①罪を認めて反省していることに関しては、刑事裁判の冒頭手続で容疑を認め、被告人質問でも反省の情を示すことが大切です。捜査段階は容疑を否認または黙秘していたとしても、裁判上でしっかりと罪と向き合えば問題ありません。
②として、被害者がいる犯罪では、被害の処罰感情を和らげることが何より重要です。その意味で、被害者と示談を交わし、被害者から許してもらっていることは、懲役を避ける上で大きな意味があります。
③再犯の可能性に関しては、今回犯罪をしてしまった原因をきちんと分析し、その原因を克服する手段を講じているかがチェックされます。同居する親族や会社の上司に情状証人として出廷してもらうことも有効です。
刑事裁判において有利な判断を得るためには、自分の刑事弁護人とよい協力関係を築くことが大切です。刑事裁判で、裁判官に対して、あなたの良い情状を証明するのは、すべて弁護士の活動によるからです。
懲役に関するよくある質問
懲役はいつから始まる?開始の時期はいつ?
言い渡された懲役刑は、裁判が確定した日から起算するのが原則です。ただし、例外的に、拘禁されていない日数は、裁判の確定後であっても、懲役刑の刑期に算入しません。
言い換えると、身柄拘束を受けている状態で懲役刑を言い渡された場合には、裁判の確定した日から懲役刑が始まります。これに対して、保釈中であるなどにより拘禁されていない状態で懲役刑を言い渡された場合には、裁判の確定した日ではなく、刑事施設に収容された日から懲役刑の刑期は起算されます。
では、どのような状態になれば、裁判が確定したといえるのでしょうか?裁判の確定とは、裁判がもはや通常の上訴やそれに準じる不服申し立てによって争うことのできない状態になったときをいいます。

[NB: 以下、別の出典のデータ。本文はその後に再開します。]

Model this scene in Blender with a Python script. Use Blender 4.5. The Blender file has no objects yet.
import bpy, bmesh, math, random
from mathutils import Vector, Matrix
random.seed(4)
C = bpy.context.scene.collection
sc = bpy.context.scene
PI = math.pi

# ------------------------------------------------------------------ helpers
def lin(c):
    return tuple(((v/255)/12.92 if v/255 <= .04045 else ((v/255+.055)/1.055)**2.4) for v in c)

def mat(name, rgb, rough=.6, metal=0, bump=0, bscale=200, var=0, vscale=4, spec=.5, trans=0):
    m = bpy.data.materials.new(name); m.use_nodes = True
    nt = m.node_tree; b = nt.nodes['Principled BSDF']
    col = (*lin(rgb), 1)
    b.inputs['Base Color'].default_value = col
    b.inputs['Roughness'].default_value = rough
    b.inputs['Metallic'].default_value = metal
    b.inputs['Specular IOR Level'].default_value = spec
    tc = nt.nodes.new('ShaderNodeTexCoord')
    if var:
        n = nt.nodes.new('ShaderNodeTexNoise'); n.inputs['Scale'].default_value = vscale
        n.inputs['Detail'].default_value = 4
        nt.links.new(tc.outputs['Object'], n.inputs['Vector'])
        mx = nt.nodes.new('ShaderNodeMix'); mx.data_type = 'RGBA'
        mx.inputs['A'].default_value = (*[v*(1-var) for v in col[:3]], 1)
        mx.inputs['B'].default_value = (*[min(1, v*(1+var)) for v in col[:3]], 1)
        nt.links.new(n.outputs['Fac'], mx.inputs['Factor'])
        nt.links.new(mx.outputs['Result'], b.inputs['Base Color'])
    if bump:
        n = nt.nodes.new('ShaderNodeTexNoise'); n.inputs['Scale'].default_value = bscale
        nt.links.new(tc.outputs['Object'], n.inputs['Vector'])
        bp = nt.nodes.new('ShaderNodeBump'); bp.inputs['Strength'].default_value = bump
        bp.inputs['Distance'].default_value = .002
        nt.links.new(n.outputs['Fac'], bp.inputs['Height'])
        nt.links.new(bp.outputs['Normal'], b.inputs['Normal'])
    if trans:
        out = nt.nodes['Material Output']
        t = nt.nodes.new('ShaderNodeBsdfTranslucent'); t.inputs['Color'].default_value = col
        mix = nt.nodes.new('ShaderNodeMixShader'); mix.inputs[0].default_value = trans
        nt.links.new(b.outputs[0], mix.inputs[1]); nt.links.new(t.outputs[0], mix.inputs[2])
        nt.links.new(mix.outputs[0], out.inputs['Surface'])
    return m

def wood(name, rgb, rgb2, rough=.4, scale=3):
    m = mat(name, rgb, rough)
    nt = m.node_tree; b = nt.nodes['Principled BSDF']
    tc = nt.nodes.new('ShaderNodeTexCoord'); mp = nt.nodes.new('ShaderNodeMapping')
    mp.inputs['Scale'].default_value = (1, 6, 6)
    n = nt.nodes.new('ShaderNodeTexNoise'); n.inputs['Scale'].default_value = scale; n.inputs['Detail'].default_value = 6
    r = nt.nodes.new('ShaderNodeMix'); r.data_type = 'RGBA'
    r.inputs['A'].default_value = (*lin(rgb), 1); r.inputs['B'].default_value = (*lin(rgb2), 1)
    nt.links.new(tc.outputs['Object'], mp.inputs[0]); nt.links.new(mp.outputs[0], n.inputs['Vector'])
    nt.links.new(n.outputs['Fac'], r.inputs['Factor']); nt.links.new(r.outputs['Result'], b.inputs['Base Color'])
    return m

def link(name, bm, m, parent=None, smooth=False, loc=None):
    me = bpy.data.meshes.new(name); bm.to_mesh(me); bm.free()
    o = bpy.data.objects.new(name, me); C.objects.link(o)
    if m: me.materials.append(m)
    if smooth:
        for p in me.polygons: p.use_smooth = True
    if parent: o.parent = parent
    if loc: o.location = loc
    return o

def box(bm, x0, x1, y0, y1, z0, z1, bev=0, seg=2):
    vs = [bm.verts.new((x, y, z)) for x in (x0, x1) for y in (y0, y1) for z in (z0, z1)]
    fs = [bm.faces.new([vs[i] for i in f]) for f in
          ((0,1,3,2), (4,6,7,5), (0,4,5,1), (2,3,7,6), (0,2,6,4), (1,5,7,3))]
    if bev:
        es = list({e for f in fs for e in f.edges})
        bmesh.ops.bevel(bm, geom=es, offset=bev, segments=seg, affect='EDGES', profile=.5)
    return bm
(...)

具体的には、上訴期間が経過すること、上訴を放棄することまたは取り下げること等によって、裁判がもはや争えない状態になります。
懲役はいつ終わる?終了の時期はいつ?
懲役刑を受けた場合、いつ出所できるでしょうか?
まず、判決で言い渡された刑期をすべて終えた場合は、その終了の日の翌日に刑務所から釈放されます。刑務所の入り口で釈放され、そのまま所持金を使って、自宅や家族の所に帰ることになります。
仮釈放によって出所できることもあります(仮出所ともいいます)。仮釈放は、懲役刑・禁固刑の受刑者に改悛(かいしゅん)の情がある場合に、無期懲役のときは10年を経過した後、また有期懲役のときは刑期の3分の1を経過した後に、それぞれ可能になります。
仮釈放は、これらの期間の経過により直ちに仮釈放されるというわけではなく、通例では、刑事施設の長の申し出を受け、地方更生保護委員会が決定することにより、仮釈放されることになります。
懲役が終わった後はどうなる?
懲役が終わった後は、刑務所から出所します。出所後の就職等の生計については、あなた自身で立てる必要があります。そのために、刑務所で懲役に服している間に、技術を身に付けたり、資格を得たりすることができます。
出所後は、国内旅行は自由です。ただし、仮釈放によって仮出所した場合は、残った刑期の間、保護観察に付されます。そのため、旅行の際には保護観察官や保護司に指示を仰ぐ必要があるので、完全に自由に旅行できるわけではありません。
出所後の海外旅行も、基本的に自由です。ただ、ビザの申請が必要な場合には、過去の犯罪歴を記入する必要があります。その関係で、通常よりもビザが下りるのが遅くなったり、ビザが下りなかったりする可能性があります。
老後の生活については、出所後の日常生活と同様、自分で生計を立てる必要があります。
罰金か懲役かは被疑者の方で選べる?
罰金を受けるか、懲役を受けるかは、被疑者の方では選べません。被告人に対する求刑を選択するのは、検察官の専権です。また、被告人に対する刑を選択し判決を言い渡すのは、裁判官の専権です。被疑者・被告人は、これに服するしかありません。
もっとも、判決の内容に納得がいかない場合は、上訴することができます。第一審の裁判官から間違った刑を言い渡されたと考える場合は、高等裁判所に控訴して、刑の内容の変更を求めることができます(ただし、その主張が認められるかは別問題です)。
懲役から保釈できる?
懲役刑を受けている受刑者を保釈で釈放することはできません。保釈とは、刑事裁判を受けている被告人を留置場や拘置所から釈放するための制度で、受刑者を刑務所から釈放するための制度ではないからです。いくら多額の保釈金を積んだとしても、受刑者を懲役中の刑務所から保釈することができません。